◆ Scene modeling code data ◆
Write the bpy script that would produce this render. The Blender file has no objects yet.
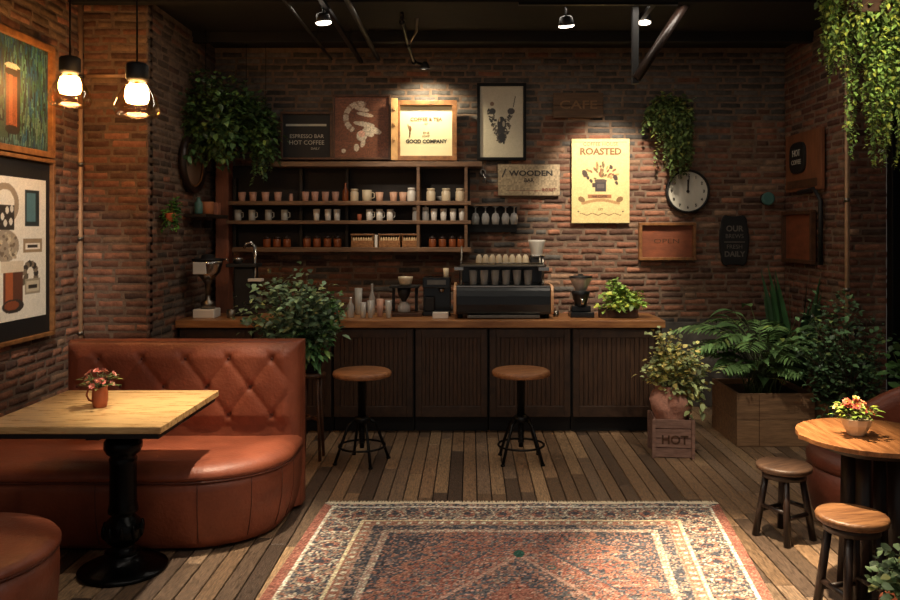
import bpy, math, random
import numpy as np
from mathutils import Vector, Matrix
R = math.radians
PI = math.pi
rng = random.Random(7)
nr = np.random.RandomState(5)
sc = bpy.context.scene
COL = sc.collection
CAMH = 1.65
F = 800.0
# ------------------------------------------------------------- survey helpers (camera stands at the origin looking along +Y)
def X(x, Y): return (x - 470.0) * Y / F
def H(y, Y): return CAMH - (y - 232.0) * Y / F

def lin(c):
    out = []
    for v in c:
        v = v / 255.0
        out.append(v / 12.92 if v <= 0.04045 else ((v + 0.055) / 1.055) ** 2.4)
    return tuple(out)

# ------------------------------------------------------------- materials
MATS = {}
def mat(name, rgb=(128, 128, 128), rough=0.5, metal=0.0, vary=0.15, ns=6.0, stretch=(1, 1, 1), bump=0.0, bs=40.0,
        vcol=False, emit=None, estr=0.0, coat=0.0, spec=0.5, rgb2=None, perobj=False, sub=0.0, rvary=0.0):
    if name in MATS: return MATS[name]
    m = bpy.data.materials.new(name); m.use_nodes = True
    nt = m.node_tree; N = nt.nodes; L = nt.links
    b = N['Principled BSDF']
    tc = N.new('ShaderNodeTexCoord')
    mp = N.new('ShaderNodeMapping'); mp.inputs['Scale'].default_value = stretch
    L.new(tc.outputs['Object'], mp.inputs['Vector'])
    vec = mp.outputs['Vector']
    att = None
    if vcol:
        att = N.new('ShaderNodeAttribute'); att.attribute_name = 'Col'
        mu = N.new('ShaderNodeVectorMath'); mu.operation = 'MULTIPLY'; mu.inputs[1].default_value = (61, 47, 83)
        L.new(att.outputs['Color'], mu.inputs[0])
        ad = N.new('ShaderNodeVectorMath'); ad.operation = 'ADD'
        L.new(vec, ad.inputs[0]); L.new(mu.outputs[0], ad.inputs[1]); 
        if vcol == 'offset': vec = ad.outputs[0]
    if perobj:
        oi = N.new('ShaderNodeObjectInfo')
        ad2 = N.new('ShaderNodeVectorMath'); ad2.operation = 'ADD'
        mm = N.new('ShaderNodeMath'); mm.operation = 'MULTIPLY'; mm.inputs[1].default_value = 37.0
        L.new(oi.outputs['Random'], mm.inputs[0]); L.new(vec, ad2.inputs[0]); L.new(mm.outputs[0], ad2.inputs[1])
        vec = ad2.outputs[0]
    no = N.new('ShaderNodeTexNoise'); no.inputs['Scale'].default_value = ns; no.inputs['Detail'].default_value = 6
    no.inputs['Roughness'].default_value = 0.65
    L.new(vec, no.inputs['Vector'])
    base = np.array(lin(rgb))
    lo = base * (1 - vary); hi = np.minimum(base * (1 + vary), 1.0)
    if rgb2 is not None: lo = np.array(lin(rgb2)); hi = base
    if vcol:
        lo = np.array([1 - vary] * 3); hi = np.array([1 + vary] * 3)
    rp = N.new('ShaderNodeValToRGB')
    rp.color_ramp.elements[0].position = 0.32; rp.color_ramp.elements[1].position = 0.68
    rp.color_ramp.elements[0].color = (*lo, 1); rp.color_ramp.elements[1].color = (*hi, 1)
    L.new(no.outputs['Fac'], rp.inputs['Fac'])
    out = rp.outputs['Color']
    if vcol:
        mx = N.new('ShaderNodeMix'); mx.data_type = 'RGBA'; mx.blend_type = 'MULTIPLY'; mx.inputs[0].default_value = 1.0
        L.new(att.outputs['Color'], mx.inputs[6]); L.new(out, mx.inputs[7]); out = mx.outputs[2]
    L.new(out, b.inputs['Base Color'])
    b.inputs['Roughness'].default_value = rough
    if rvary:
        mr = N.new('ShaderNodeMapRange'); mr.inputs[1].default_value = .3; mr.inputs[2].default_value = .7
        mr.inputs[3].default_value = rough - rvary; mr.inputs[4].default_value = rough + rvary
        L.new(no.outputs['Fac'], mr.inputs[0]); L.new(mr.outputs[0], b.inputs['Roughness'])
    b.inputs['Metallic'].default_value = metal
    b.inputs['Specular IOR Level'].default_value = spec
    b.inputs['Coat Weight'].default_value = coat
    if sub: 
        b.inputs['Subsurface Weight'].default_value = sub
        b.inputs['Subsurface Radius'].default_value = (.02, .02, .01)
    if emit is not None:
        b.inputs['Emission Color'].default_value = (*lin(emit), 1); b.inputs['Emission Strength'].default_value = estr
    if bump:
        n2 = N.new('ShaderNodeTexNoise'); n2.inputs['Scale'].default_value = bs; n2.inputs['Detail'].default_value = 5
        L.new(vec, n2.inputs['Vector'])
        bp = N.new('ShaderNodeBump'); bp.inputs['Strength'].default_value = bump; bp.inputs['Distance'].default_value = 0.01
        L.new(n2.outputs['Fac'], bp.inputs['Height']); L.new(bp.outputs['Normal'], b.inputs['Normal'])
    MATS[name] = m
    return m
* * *
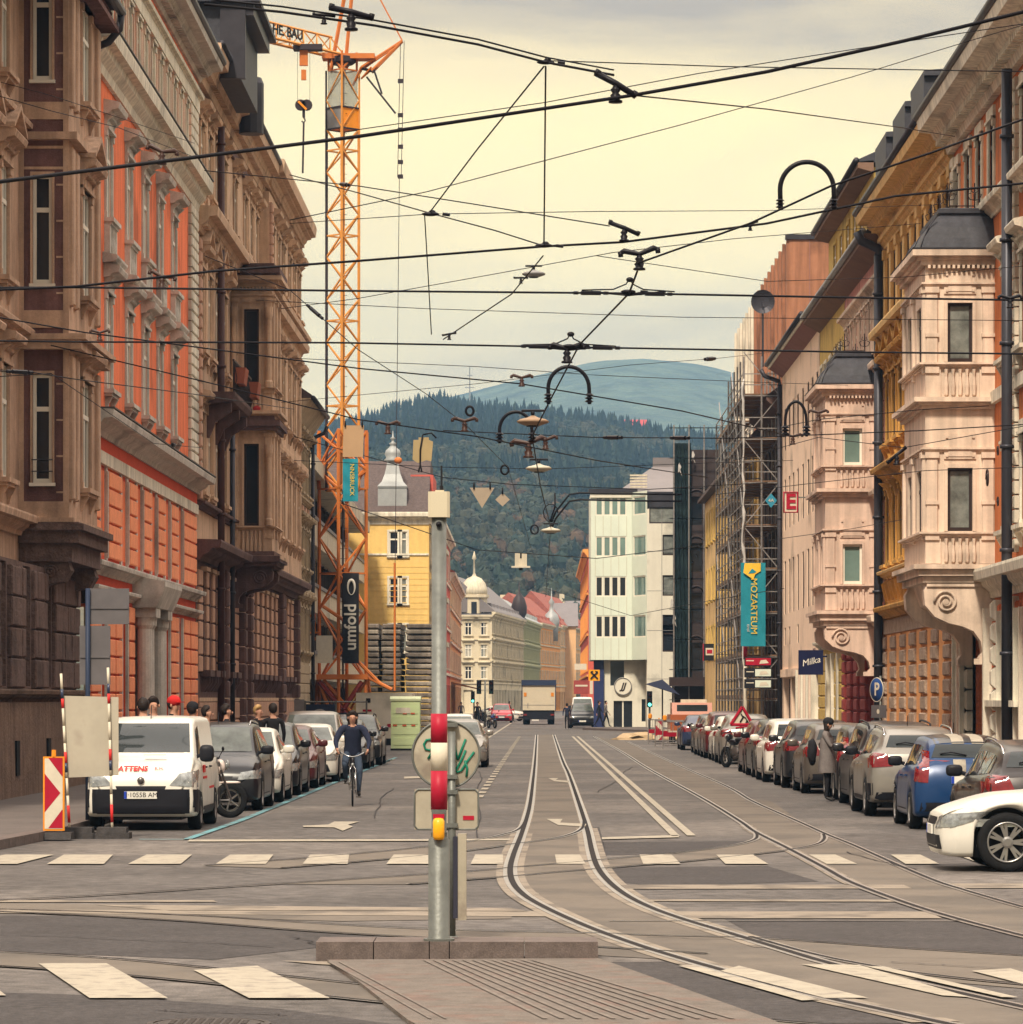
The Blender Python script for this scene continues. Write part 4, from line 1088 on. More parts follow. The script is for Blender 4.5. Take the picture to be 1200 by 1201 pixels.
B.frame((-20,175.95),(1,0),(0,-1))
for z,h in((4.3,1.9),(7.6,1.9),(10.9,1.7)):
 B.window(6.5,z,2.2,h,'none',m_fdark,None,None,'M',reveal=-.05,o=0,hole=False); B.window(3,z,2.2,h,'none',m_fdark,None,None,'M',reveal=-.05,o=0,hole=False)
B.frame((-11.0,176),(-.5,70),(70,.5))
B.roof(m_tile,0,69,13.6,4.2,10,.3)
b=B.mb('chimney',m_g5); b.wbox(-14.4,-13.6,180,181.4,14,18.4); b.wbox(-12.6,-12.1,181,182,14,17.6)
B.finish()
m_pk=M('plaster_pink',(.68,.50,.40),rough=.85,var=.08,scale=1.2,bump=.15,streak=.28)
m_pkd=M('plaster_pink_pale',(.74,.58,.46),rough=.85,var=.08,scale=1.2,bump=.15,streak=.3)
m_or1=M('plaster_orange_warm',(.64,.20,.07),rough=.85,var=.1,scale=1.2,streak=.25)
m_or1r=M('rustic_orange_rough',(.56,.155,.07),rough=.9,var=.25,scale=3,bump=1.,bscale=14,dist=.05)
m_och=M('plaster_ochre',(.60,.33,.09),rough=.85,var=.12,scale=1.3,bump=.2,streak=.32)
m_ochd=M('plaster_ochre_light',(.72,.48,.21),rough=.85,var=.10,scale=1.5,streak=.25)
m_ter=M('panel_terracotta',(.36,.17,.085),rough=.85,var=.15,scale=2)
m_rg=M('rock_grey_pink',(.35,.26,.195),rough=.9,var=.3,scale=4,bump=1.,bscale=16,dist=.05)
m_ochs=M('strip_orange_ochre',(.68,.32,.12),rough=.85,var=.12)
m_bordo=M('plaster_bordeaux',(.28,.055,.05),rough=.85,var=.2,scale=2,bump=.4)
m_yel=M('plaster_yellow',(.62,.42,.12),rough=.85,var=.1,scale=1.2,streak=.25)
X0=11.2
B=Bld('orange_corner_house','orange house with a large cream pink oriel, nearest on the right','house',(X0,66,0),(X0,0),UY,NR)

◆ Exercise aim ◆
Start at the line that contains "Write the bpy", stop at the line that contains "def H(y, Y): return", and reproduce each line in that stretch exactly. Pictures are excluded.

◆ Full answer ◆
Write the bpy script that would produce this render. The Blender file has no objects yet.
import bpy, math, random
import numpy as np
from mathutils import Vector, Matrix
R = math.radians
PI = math.pi
rng = random.Random(7)
nr = np.random.RandomState(5)
sc = bpy.context.scene
COL = sc.collection
CAMH = 1.65
F = 800.0
# ------------------------------------------------------------- survey helpers (camera stands at the origin looking along +Y)
def X(x, Y): return (x - 470.0) * Y / F
def H(y, Y): return CAMH - (y - 232.0) * Y / F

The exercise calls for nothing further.